Sounds good, but earlier this week – three days after being picked as
Romney’s running-mate – Ryan went to Las Vegas to pay homage to Sheldon
Adelson, the casino billionaire who is the poster boy for using money
to become “politically connected” in Washington, and getting the
“breaks” that come with it. Adelson has promised to donate up to $100
million to make sure Romney and Ryan are in the White House next year.
Much of Adelson’s fortune comes from his casino in Macau, in China, via his money-greased access to Washington.
When China’s pitch for the 2008 Olympics was endangered by a House
resolution opposing the bid because of China’s “abominable human rights
record,” Adelson phoned Tom DeLay, then House majority whip and
recipient of Adelson’s political generosity — urging him to block the
resolution, which DeLay promptly did. The next day, according to the New
York Times, a Chinese vice premier promised Mr. Adelson an endless line
of gamblers to the Macau casino.
The money Adelson has committed to putting Romney and Ryan into the
White House is a business investment. Adelson has a lot riding on the
2012 election.
Last year, his Las Vegas Sands Corporation came under investigation
by the Justice Department and the Securities and Exchange Commission for
possible violations of the Foreign Corrupt Practices Act — bribing
Chinese officials to help expand its casino in Macau.
The U.S. attorney’s office in Los Angeles, meanwhile, is
investigating whether the Sands Corporation violated federal
money-laundering laws by accepting more than $100 million from
high-rolling gamblers accused of drug trafficking and embezzlement,
rather than reporting the suspicious funds to the government.
Ryan has also been a major recipient of contributions from
billionaire energy moguls Charles and David Koch.
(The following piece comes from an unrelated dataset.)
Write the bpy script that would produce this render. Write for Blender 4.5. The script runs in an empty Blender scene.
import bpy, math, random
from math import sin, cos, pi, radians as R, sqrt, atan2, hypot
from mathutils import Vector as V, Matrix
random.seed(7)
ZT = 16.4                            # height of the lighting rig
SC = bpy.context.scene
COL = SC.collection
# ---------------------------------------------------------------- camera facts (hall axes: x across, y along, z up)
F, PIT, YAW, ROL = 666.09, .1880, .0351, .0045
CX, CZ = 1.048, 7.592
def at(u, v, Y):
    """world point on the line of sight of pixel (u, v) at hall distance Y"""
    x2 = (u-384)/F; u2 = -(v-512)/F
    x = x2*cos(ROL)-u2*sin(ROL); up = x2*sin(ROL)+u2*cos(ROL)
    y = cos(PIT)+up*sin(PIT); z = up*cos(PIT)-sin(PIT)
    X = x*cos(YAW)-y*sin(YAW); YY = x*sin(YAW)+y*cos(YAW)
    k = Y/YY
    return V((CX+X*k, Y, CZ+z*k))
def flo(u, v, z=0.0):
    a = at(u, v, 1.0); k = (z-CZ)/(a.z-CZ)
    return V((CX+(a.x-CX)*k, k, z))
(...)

Koch Industries PAC
has donated more than $100,000 to Ryan’s campaigns and his leadership
PAC – more than any other corporate PAC, according to a NY Times
analysis of campaign records.
You see, Koch industries spans a variety of oil and gas investments –
whose value would be compromised if Congress and the White House got
serious about climate change.
Small wonder Paul Ryan has emerged as one of Congress’s most
outspoken skeptics of climate change. He has also repeatedly voted
against energy efficiency standards, including a House vote to prohibit
the EPA from regulating greenhouse gases.
Several months ago, when I debated Paul Ryan on ABC-TV’s “This Week,”
he said we need to shrink the size of government because big
corporations and wealthy individuals otherwise use government to their
advantage.
“If the power and money are going to be here in Washington, that’s
where the influence is going to go … that’s where the powerful are going
to go to influence it,” he said.
It’s an odd argument coming from Ryan because his proposed budget
doesn’t shrink government by cutting benefits and payments to big
business and the rich. He increases military payments to defense
contractors, for example, slashes Wall Street regulations, and gives
giant tax benefits to the rich.
His budget shrinks government mainly by cutting benefits and payments to the poor and lower-income Americans. Over
60 percent of his spending cuts target programs for Americans in the bottom third of the income ladder.
Ryan is correct when he says “it’s the people who are politically
connected, it’s the people who have access to Washington that get the
breaks.”
But his faux populism obscures the main point. A much smaller
government still dominated by money would continue to do the bidding of
billionaires like casino mogul Sheldon Adelson, energy moguls like the
Koch bothers, military contractors, and other high rollers now actively
trying to put Ryan and Romney into the White House.
It just wouldn’t do anything for the rest of us.